━━━━━ Data provided ━━━━━
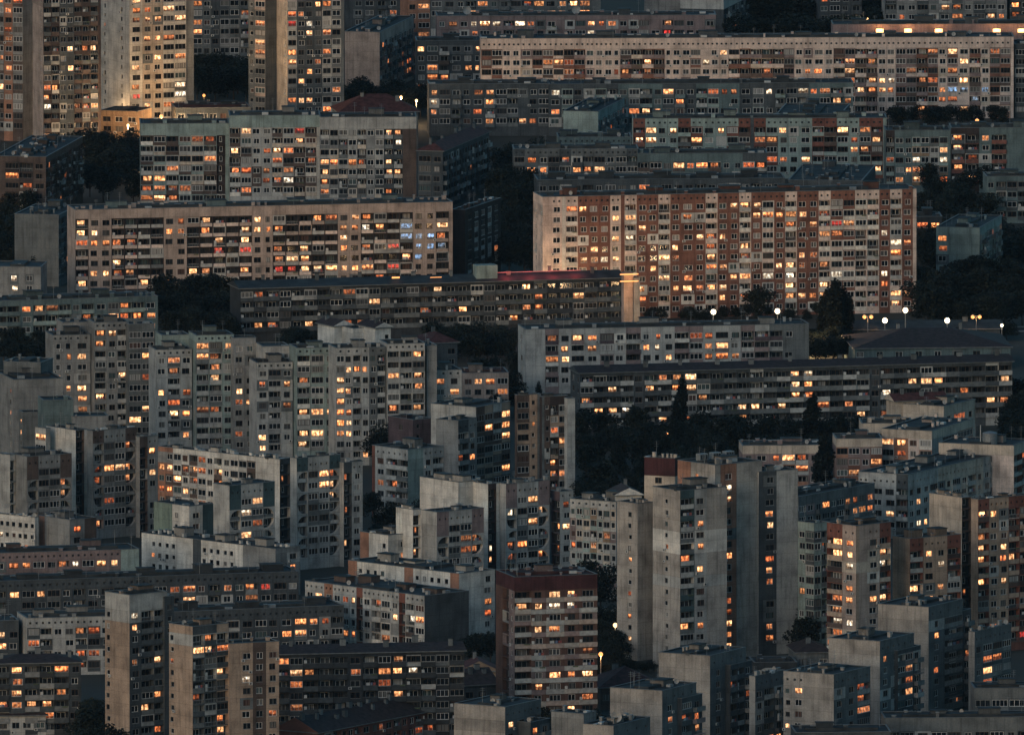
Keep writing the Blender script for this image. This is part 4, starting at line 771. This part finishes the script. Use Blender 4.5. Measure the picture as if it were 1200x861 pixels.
# each lit point lights the nearest window in view
pts = []
for (ox, oy), s_ in LITS.items():
    for t in s_.split():
        a_, c_ = t[:-1].split(','), t[-1]; pts.append((ox+float(a_[0])/3.987, oy+float(a_[1])/3.987, c_))
grid = {}
for w in WINS:
    if w[9]: grid.setdefault((int(w[7]//16), int(w[8]//16)), []).append(w)
miss = 0
for x, y, c_ in pts:
    best, bd = None, 15.0
    for i in range(-1, 2):
        for j in range(-1, 2):
            for w in grid.get((int(x//16)+i, int(y//16)+j), []):
                d = math.hypot(w[7]-x, (w[8]-y)*1.15)
                if w[10] == 'd' and d < bd: best, bd = w, d
    if best is None: miss += 1
    else: best[10] = c_
for w in WINS:      # windows out of the photo's sight are lit as often as those in it
    if w[10] == 'd' and (not w[9]) and R.random() < 0.12: w[10] = R.choice('ooyr')
    elif w[10] == 'd' and w[9] and R.random() < 0.012: w[10] = 'r'
print('windows', len(WINS), 'seen', sum(w[9] for w in WINS), 'lit', sum(w[10] != 'd' for w in WINS), 'missed', miss)

for rec_name, (name, cat, label, vols, group) in enumerate(BUILDINGS): pass
recs = {}
for w in WINS: recs.setdefault(id(w[11]), w[11])
from mathutils import Matrix, Vector
nobj = 0
for rec in recs.values():
    root = rec['root']
    ws = sorted(rec['win'], key=lambda w: (-(w[9]), w[10] == 'd', -w[2]*w[3]))
    fm = FRAME_B if ws[0][5].frame == 'b' else FRAME_W
    for w in ws[:100]:
        o = link('window', pane_mesh(w[2], w[3], w[10]), root, w[0], w[1]); fm = FRAME_B if w[5].frame == 'b' else R.choice((FRAME_W, FRAME_W, FRAME_G, FRAME_B))
        f = link('window_frame', frame_mesh(w[2], w[3], fm), o)
    if len(ws) > 100:
        mb, mf = MB(), MB()
        for w in ws[100:]:
            pane_mb(w[2], w[3], w[10], mb, w[0], w[1], R.random()); frame_mb(w[2], w[3], fm, mf, w[0], w[1])
        o = link('window', mb.mesh('pane'), root); o['kind'] = 'stuff'
        f = link('window_frame', mf.mesh('frame'), o); f['kind'] = 'stuff'
    bs = [(2 == vis(b[0], b[7]), b) for b in rec['bal']]; bs.sort(key=lambda t: -t[0])
    for k, (s_, b) in enumerate(bs[:100]):
        link('balcony', balcony_mesh(b[2], b[3], b[4], b[5], b[6]), root, b[0], b[1])
    if len(bs) > 100:
        mb = MB()
        for s_, b in bs[100:]: balcony_mb(b[2], b[3], b[4], b[5], b[6], mb, b[0], b[1])
        o = link('balcony', mb.mesh('balcony'), root); o['kind'] = 'stuff'
    for k, ac in enumerate(rec['ac'][:100]): link('air_conditioner', AC, root, ac[0], ac[1])
print('objects', len(bpy.data.objects))

# ------------------------------------------------------------------ trees
LEAF = []
for nm, c1, c2 in (('leaves_dark', (.007,.011,.010), (.019,.026,.022)), ('leaves_olive', (.009,.012,.009), (.024,.028,.021)), ('leaves_poplar', (.005,.008,.008), (.012,.017,.016))):
    m, nt, b = new_mat(nm); at = N(nt, 'ShaderNodeAttribute', attribute_name='rnd'); oi = N(nt, 'ShaderNodeObjectInfo')
    c = ramp(nt, at.outputs['Fac'], [(0.0, c1), (1.0, c2)])
    t = ramp(nt, oi.outputs['Random'], [(0, (.75, .8, .8)), (1, (1.25, 1.2, 1.1))]); c = mul_col(nt, c, t)
    nt.links.new(c, b.inputs['Base Color']); b.inputs['Roughness'].default_value = .7; b.inputs['Specular IOR Level'].default_value = .15; LEAF.append(m)
BARK = noisy('bark', (.06, .05, .04), .9, 3)
def tree_meshes(kind, seed):
    r = random.Random(seed); mb = MB(); tb = MB()
    lobes = []
    if kind == 'round':
        for k in range(9):
            an = r.uniform(0, 6.28); rr = r.uniform(.0, .30); lobes.append((rr*cos(an), rr*sin(an), r.uniform(.24, .80), r.uniform(.15, .25), r.uniform(.13, .2)))
        lobes.append((0, 0, .58, .27, .30))
    elif kind == 'poplar':
        for k in range(12):
            z = .16+.80*k/12; w = .115*(1-(z-.35)**2*1.6); an = r.uniform(0, 6.28); lobes.append((.035*cos(an), .035*sin(an), z, max(.045, w), .12))
    else:
        for k in range(8):
            z = .15+.78*k/8; w = .24*(1-z)+.03; lobes.append((r.uniform(-.02, .02), r.uniform(-.02, .02), z, w, .11))
    n = {'round': 2600, 'poplar': 5200, 'conic': 3200}[kind]
    wt = [l[3]**2*l[4] for l in lobes]
    for i in range(n):
        l = r.choices(lobes, wt)[0]
        u = r.gauss(0, 1), r.gauss(0, 1), r.gauss(0, 1); q = math.sqrt(sum(x*x for x in u)); rad = r.random()**.33*1.04
        c = (l[0]+l[3]*u[0]/q*rad, l[1]+l[3]*u[1]/q*rad, l[2]+l[4]*u[2]/q*rad)
        s_ = r.uniform(.014, .034)*(0.8 if kind != 'round' else 1.0); a1, a2 = r.uniform(0, 6.28), r.uniform(-1.2, 1.2)
        ux = (cos(a1), sin(a1), 0); vx = (-sin(a1)*cos(a2), cos(a1)*cos(a2), sin(a2))
        P = lambda x, y: tuple(c[k]+s_*(x*ux[k]+y*vx[k]) for k in range(3))
        g = min(1, max(0, .45+.35*math.sin(l[0]*37+l[2]*23)+r.uniform(-.3, .3)))
        mb.poly([P(-1, -.55), P(.2, -.8), P(1, .1), P(.1, .8), P(-.8, .5)], LEAF[{'round': r.randint(0, 1) if seed % 2 else 0, 'poplar': 2, 'conic': 2}[kind]], (1, 1, 1), None, None, g)
    tb.tube((0, 0, -.02), (0.01, 0, .3), .022, .014, BARK, 7); tb.tube((0.01, 0, .3), (0, 0.01, .62), .014, .005, BARK, 6)
    for k in range(7):
        an = r.uniform(0, 6.28); z = r.uniform(.22, .5); e = .2 if kind == 'round' else .07; tb.tube((0, 0, z), (e*cos(an), e*sin(an), z+.16), .008, .003, BARK, 5)
    return mb.mesh('crown'), tb.mesh('trunk')
PROTO = {'round': [tree_meshes('round', s) for s in range(5)], 'poplar': [tree_meshes('poplar', s) for s in (7, 8)], 'conic': [tree_meshes('conic', 9)]}
def tree(px, py, h, kind, label, group=None, wide=1.0, name=None, cat='tree'):
    g = ground_at(px, py); cm, tm = R.choice(PROTO[kind])
    root = link(name or 'bush' if 'bush' in label else {'round': 'broadleaf_tree', 'poplar': 'poplar_tree', 'conic': 'conifer_tree'}[kind], None, None, g, R.uniform(0, 6.28)); root.scale = (h*wide, h*wide, h)
    tagged(root, label, 'bush' if 'bush' in label else cat, group); link('crown', cm, root); link('trunk', tm, root); return root
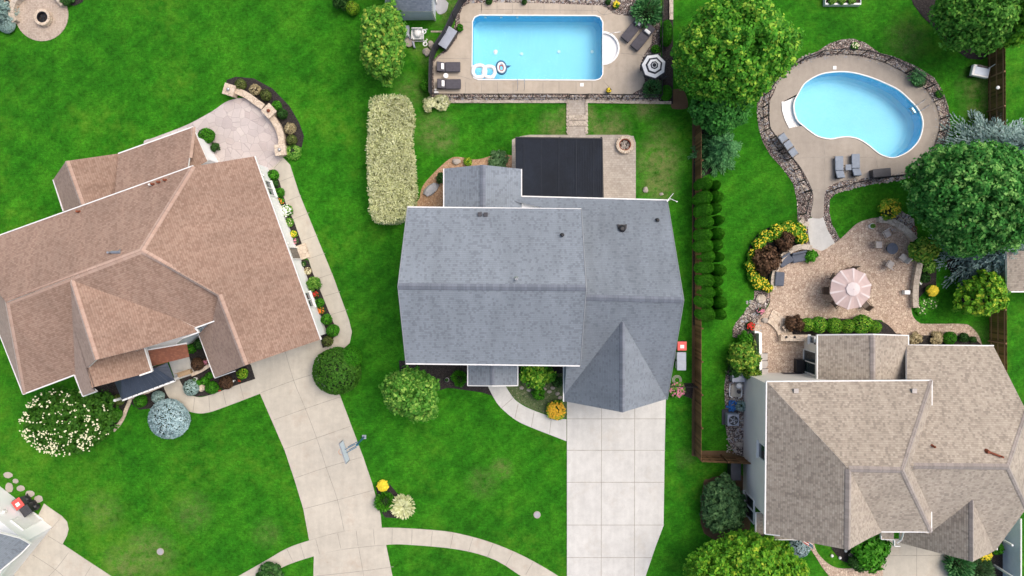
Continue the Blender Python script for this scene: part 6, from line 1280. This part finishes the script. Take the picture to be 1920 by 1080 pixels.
━━━━━
**Problem requirements**
The records above must be transcribed exactly. Pictures are left out of the copy.

**Result**
Keep writing the Blender script for this image. This is part 4, starting at line 771. This part finishes the script. Use Blender 4.5. Measure the picture as if it were 1200x861 pixels.
# each lit point lights the nearest window in view
pts = []
for (ox, oy), s_ in LITS.items():
    for t in s_.split():
        a_, c_ = t[:-1].split(','), t[-1]; pts.append((ox+float(a_[0])/3.987, oy+float(a_[1])/3.987, c_))
grid = {}
for w in WINS:
    if w[9]: grid.setdefault((int(w[7]//16), int(w[8]//16)), []).append(w)
miss = 0
for x, y, c_ in pts:
    best, bd = None, 15.0
    for i in range(-1, 2):
        for j in range(-1, 2):
            for w in grid.get((int(x//16)+i, int(y//16)+j), []):
                d = math.hypot(w[7]-x, (w[8]-y)*1.15)
                if w[10] == 'd' and d < bd: best, bd = w, d
    if best is None: miss += 1
    else: best[10] = c_
for w in WINS:      # windows out of the photo's sight are lit as often as those in it
    if w[10] == 'd' and (not w[9]) and R.random() < 0.12: w[10] = R.choice('ooyr')
    elif w[10] == 'd' and w[9] and R.random() < 0.012: w[10] = 'r'
print('windows', len(WINS), 'seen', sum(w[9] for w in WINS), 'lit', sum(w[10] != 'd' for w in WINS), 'missed', miss)

for rec_name, (name, cat, label, vols, group) in enumerate(BUILDINGS): pass
recs = {}
for w in WINS: recs.setdefault(id(w[11]), w[11])
from mathutils import Matrix, Vector
nobj = 0
for rec in recs.values():
    root = rec['root']
    ws = sorted(rec['win'], key=lambda w: (-(w[9]), w[10] == 'd', -w[2]*w[3]))
    fm = FRAME_B if ws[0][5].frame == 'b' else FRAME_W
    for w in ws[:100]:
        o = link('window', pane_mesh(w[2], w[3], w[10]), root, w[0], w[1]); fm = FRAME_B if w[5].frame == 'b' else R.choice((FRAME_W, FRAME_W, FRAME_G, FRAME_B))
        f = link('window_frame', frame_mesh(w[2], w[3], fm), o)
    if len(ws) > 100:
        mb, mf = MB(), MB()
        for w in ws[100:]:
            pane_mb(w[2], w[3], w[10], mb, w[0], w[1], R.random()); frame_mb(w[2], w[3], fm, mf, w[0], w[1])
        o = link('window', mb.mesh('pane'), root); o['kind'] = 'stuff'
        f = link('window_frame', mf.mesh('frame'), o); f['kind'] = 'stuff'
    bs = [(2 == vis(b[0], b[7]), b) for b in rec['bal']]; bs.sort(key=lambda t: -t[0])
    for k, (s_, b) in enumerate(bs[:100]):
        link('balcony', balcony_mesh(b[2], b[3], b[4], b[5], b[6]), root, b[0], b[1])
    if len(bs) > 100:
        mb = MB()
        for s_, b in bs[100:]: balcony_mb(b[2], b[3], b[4], b[5], b[6], mb, b[0], b[1])
        o = link('balcony', mb.mesh('balcony'), root); o['kind'] = 'stuff'
    for k, ac in enumerate(rec['ac'][:100]): link('air_conditioner', AC, root, ac[0], ac[1])
print('objects', len(bpy.data.objects))

# ------------------------------------------------------------------ trees
LEAF = []
for nm, c1, c2 in (('leaves_dark', (.007,.011,.010), (.019,.026,.022)), ('leaves_olive', (.009,.012,.009), (.024,.028,.021)), ('leaves_poplar', (.005,.008,.008), (.012,.017,.016))):
    m, nt, b = new_mat(nm); at = N(nt, 'ShaderNodeAttribute', attribute_name='rnd'); oi = N(nt, 'ShaderNodeObjectInfo')
    c = ramp(nt, at.outputs['Fac'], [(0.0, c1), (1.0, c2)])
    t = ramp(nt, oi.outputs['Random'], [(0, (.75, .8, .8)), (1, (1.25, 1.2, 1.1))]); c = mul_col(nt, c, t)
    nt.links.new(c, b.inputs['Base Color']); b.inputs['Roughness'].default_value = .7; b.inputs['Specular IOR Level'].default_value = .15; LEAF.append(m)
BARK = noisy('bark', (.06, .05, .04), .9, 3)
def tree_meshes(kind, seed):
    r = random.Random(seed); mb = MB(); tb = MB()
    lobes = []
    if kind == 'round':
        for k in range(9):
            an = r.uniform(0, 6.28); rr = r.uniform(.0, .30); lobes.append((rr*cos(an), rr*sin(an), r.uniform(.24, .80), r.uniform(.15, .25), r.uniform(.13, .2)))
        lobes.append((0, 0, .58, .27, .30))
    elif kind == 'poplar':
        for k in range(12):
            z = .16+.80*k/12; w = .115*(1-(z-.35)**2*1.6); an = r.uniform(0, 6.28); lobes.append((.035*cos(an), .035*sin(an), z, max(.045, w), .12))
    else:
        for k in range(8):
            z = .15+.78*k/8; w = .24*(1-z)+.03; lobes.append((r.uniform(-.02, .02), r.uniform(-.02, .02), z, w, .11))
    n = {'round': 2600, 'poplar': 5200, 'conic': 3200}[kind]
    wt = [l[3]**2*l[4] for l in lobes]
    for i in range(n):
        l = r.choices(lobes, wt)[0]
        u = r.gauss(0, 1), r.gauss(0, 1), r.gauss(0, 1); q = math.sqrt(sum(x*x for x in u)); rad = r.random()**.33*1.04
        c = (l[0]+l[3]*u[0]/q*rad, l[1]+l[3]*u[1]/q*rad, l[2]+l[4]*u[2]/q*rad)
        s_ = r.uniform(.014, .034)*(0.8 if kind != 'round' else 1.0); a1, a2 = r.uniform(0, 6.28), r.uniform(-1.2, 1.2)
        ux = (cos(a1), sin(a1), 0); vx = (-sin(a1)*cos(a2), cos(a1)*cos(a2), sin(a2))
        P = lambda x, y: tuple(c[k]+s_*(x*ux[k]+y*vx[k]) for k in range(3))
        g = min(1, max(0, .45+.35*math.sin(l[0]*37+l[2]*23)+r.uniform(-.3, .3)))
        mb.poly([P(-1, -.55), P(.2, -.8), P(1, .1), P(.1, .8), P(-.8, .5)], LEAF[{'round': r.randint(0, 1) if seed % 2 else 0, 'poplar': 2, 'conic': 2}[kind]], (1, 1, 1), None, None, g)
    tb.tube((0, 0, -.02), (0.01, 0, .3), .022, .014, BARK, 7); tb.tube((0.01, 0, .3), (0, 0.01, .62), .014, .005, BARK, 6)
    for k in range(7):
        an = r.uniform(0, 6.28); z = r.uniform(.22, .5); e = .2 if kind == 'round' else .07; tb.tube((0, 0, z), (e*cos(an), e*sin(an), z+.16), .008, .003, BARK, 5)
    return mb.mesh('crown'), tb.mesh('trunk')
PROTO = {'round': [tree_meshes('round', s) for s in range(5)], 'poplar': [tree_meshes('poplar', s) for s in (7, 8)], 'conic': [tree_meshes('conic', 9)]}
def tree(px, py, h, kind, label, group=None, wide=1.0, name=None, cat='tree'):
    g = ground_at(px, py); cm, tm = R.choice(PROTO[kind])
    root = link(name or 'bush' if 'bush' in label else {'round': 'broadleaf_tree', 'poplar': 'poplar_tree', 'conic': 'conifer_tree'}[kind], None, None, g, R.uniform(0, 6.28)); root.scale = (h*wide, h*wide, h)
    tagged(root, label, 'bush' if 'bush' in label else cat, group); link('crown', cm, root); link('trunk', tm, root); return root
Continue the Blender Python script for this scene: part 6, from line 1280. This part finishes the script. Take the picture to be 1920 by 1080 pixels.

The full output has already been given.